## TASK BRIEF
Nothing but the lines from the top of the data to the line holding "from concurrent.futures import" should be printed, word for word and both ends included; leave the pictures out.

## GIVEN DATA

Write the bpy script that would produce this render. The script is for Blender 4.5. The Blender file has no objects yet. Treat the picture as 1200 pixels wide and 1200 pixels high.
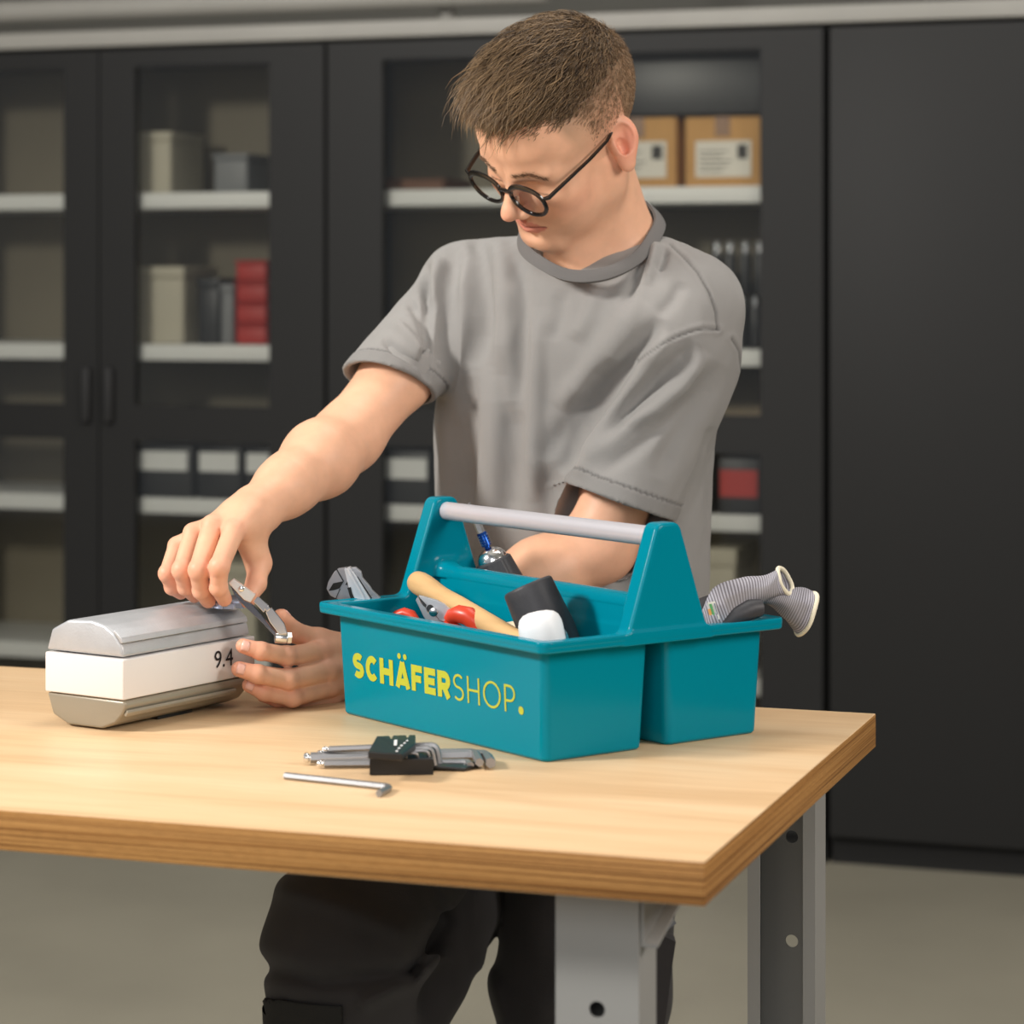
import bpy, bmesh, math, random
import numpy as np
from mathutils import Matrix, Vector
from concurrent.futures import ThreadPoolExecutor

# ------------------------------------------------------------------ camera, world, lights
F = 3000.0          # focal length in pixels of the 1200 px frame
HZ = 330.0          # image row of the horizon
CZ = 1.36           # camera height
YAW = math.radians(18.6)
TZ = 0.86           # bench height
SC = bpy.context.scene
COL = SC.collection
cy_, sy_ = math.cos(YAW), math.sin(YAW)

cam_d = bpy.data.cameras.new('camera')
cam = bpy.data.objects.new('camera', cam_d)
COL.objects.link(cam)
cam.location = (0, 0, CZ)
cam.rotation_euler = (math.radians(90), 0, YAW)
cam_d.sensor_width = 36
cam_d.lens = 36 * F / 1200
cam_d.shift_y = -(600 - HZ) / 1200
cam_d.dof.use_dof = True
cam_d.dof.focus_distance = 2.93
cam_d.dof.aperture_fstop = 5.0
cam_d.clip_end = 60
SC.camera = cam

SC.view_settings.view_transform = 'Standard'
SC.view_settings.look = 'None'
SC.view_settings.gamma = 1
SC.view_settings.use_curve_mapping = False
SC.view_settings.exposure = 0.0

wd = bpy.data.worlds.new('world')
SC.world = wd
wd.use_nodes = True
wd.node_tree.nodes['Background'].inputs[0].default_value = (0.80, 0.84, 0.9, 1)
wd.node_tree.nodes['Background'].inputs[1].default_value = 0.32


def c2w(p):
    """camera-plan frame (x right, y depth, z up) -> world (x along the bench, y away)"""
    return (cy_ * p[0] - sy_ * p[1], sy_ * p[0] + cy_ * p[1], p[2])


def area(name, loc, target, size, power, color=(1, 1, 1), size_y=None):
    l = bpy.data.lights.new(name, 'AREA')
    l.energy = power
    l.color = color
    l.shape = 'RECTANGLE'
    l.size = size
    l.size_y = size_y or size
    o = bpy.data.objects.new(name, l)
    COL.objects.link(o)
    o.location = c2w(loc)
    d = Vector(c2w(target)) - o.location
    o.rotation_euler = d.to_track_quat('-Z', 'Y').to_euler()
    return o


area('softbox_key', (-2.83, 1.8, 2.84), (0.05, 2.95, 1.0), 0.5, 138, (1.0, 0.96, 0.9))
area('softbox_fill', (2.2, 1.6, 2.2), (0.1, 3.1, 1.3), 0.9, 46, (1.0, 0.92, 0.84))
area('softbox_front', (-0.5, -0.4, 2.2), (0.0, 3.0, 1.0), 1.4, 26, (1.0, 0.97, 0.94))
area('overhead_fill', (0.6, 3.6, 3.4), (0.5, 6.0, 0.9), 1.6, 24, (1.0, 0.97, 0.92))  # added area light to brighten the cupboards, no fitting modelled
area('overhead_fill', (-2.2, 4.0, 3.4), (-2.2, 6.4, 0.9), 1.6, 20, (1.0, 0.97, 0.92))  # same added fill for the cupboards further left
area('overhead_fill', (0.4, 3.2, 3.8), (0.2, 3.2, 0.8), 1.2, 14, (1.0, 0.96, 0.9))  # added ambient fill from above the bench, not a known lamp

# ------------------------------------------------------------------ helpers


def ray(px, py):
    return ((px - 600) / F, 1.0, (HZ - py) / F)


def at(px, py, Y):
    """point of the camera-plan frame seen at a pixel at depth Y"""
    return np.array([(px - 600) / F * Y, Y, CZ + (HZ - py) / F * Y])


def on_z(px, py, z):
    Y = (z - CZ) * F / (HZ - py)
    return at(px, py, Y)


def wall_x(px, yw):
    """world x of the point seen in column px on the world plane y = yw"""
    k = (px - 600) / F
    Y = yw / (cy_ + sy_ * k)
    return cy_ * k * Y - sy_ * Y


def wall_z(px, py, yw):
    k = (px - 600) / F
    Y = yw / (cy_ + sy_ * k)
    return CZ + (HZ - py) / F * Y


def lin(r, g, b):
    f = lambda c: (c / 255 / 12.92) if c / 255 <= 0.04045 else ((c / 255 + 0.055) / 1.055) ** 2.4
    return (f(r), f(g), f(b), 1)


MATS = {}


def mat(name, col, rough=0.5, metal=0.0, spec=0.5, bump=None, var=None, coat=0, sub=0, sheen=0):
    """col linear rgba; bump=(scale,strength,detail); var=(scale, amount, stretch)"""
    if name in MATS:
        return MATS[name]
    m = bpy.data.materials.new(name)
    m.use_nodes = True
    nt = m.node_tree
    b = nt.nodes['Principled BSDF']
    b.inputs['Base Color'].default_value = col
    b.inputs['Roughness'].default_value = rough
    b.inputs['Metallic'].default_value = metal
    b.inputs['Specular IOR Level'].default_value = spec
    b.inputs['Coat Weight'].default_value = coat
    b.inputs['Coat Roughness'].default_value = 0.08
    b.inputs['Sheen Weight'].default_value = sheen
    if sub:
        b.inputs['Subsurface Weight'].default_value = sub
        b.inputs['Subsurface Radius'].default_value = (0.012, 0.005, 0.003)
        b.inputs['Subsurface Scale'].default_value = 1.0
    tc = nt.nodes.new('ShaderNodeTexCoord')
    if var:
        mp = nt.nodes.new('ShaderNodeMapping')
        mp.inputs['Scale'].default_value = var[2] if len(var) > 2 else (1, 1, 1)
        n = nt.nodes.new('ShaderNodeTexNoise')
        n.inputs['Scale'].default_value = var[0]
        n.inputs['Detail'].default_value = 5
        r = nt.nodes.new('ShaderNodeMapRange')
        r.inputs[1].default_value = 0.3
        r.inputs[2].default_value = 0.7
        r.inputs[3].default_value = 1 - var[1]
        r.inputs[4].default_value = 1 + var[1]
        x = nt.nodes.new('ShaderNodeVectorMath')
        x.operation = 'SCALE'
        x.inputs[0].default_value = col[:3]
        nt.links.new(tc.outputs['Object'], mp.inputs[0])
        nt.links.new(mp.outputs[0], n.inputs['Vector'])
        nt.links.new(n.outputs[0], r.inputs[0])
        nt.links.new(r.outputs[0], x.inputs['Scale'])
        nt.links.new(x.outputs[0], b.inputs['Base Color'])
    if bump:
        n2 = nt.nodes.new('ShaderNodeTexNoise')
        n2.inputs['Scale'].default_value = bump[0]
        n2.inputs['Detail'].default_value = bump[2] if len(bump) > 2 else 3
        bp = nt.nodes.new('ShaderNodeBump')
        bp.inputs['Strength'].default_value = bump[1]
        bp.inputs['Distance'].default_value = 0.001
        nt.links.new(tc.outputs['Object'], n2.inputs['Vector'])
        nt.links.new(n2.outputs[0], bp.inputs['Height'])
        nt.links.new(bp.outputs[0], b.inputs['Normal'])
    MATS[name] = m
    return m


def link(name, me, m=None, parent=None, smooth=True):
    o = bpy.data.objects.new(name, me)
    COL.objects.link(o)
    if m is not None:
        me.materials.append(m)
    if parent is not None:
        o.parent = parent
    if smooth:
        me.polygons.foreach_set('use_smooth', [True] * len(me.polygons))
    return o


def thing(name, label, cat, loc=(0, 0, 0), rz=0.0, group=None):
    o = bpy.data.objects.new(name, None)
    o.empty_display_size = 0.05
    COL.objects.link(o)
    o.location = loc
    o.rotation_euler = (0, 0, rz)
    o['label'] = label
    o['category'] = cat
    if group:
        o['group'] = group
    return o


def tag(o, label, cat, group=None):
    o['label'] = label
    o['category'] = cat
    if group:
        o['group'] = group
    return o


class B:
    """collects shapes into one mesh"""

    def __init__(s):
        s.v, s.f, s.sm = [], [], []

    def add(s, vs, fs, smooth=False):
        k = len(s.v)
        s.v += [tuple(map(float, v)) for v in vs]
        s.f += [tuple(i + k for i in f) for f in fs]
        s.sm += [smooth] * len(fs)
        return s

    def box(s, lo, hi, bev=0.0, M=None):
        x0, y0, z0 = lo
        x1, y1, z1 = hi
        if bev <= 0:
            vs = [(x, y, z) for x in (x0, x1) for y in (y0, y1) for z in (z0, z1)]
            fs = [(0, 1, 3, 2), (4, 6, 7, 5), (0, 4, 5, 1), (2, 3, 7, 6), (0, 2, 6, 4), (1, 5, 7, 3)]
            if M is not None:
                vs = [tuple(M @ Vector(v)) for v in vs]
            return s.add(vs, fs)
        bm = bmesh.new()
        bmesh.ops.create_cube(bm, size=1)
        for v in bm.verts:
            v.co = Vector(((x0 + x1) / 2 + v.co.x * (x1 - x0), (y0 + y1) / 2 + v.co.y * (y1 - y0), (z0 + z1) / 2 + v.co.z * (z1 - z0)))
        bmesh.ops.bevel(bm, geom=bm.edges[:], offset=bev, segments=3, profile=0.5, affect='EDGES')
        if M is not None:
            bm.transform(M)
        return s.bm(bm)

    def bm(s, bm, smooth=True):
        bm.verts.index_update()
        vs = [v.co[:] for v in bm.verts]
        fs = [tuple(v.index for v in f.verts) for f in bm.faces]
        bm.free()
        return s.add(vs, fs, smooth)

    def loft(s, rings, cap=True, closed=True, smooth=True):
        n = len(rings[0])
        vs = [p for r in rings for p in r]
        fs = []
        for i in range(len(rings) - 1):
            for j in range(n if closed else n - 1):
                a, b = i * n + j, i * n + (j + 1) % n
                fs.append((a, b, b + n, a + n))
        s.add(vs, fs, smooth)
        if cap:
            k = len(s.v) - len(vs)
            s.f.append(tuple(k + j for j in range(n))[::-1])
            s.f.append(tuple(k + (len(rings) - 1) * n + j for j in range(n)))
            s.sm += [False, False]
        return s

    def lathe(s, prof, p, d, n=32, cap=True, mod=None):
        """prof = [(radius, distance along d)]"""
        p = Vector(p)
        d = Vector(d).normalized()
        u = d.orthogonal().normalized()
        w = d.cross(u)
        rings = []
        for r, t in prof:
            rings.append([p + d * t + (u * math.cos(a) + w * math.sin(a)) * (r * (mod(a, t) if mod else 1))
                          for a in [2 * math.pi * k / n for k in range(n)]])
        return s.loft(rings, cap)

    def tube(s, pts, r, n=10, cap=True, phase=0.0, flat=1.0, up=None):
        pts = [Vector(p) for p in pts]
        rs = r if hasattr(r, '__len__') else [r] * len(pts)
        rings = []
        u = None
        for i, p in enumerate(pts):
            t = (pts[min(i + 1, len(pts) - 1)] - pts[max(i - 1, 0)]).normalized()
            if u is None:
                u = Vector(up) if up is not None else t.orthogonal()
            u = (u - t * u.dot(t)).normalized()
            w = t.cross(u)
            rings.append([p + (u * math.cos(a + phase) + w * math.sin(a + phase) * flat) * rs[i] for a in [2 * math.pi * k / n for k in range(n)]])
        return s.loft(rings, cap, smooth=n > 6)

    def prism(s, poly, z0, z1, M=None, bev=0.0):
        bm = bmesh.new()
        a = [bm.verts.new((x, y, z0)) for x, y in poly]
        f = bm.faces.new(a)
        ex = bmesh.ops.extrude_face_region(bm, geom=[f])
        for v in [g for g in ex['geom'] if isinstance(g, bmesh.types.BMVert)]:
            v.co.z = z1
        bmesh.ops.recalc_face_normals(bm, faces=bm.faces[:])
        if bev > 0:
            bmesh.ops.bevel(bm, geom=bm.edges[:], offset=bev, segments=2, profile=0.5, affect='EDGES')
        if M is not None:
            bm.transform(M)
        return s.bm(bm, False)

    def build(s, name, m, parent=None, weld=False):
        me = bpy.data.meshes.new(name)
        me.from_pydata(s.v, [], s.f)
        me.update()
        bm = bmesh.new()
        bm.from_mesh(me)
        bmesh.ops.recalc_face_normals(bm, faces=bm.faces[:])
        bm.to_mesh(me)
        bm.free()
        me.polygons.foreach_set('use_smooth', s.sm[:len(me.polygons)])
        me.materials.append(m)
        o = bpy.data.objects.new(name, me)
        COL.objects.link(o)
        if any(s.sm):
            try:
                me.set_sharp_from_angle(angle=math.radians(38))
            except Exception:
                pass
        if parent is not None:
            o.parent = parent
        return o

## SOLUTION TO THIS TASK
Write the bpy script that would produce this render. The script is for Blender 4.5. The Blender file has no objects yet. Treat the picture as 1200 pixels wide and 1200 pixels high.
import bpy, bmesh, math, random
import numpy as np
from mathutils import Matrix, Vector
from concurrent.futures import ThreadPoolExecutor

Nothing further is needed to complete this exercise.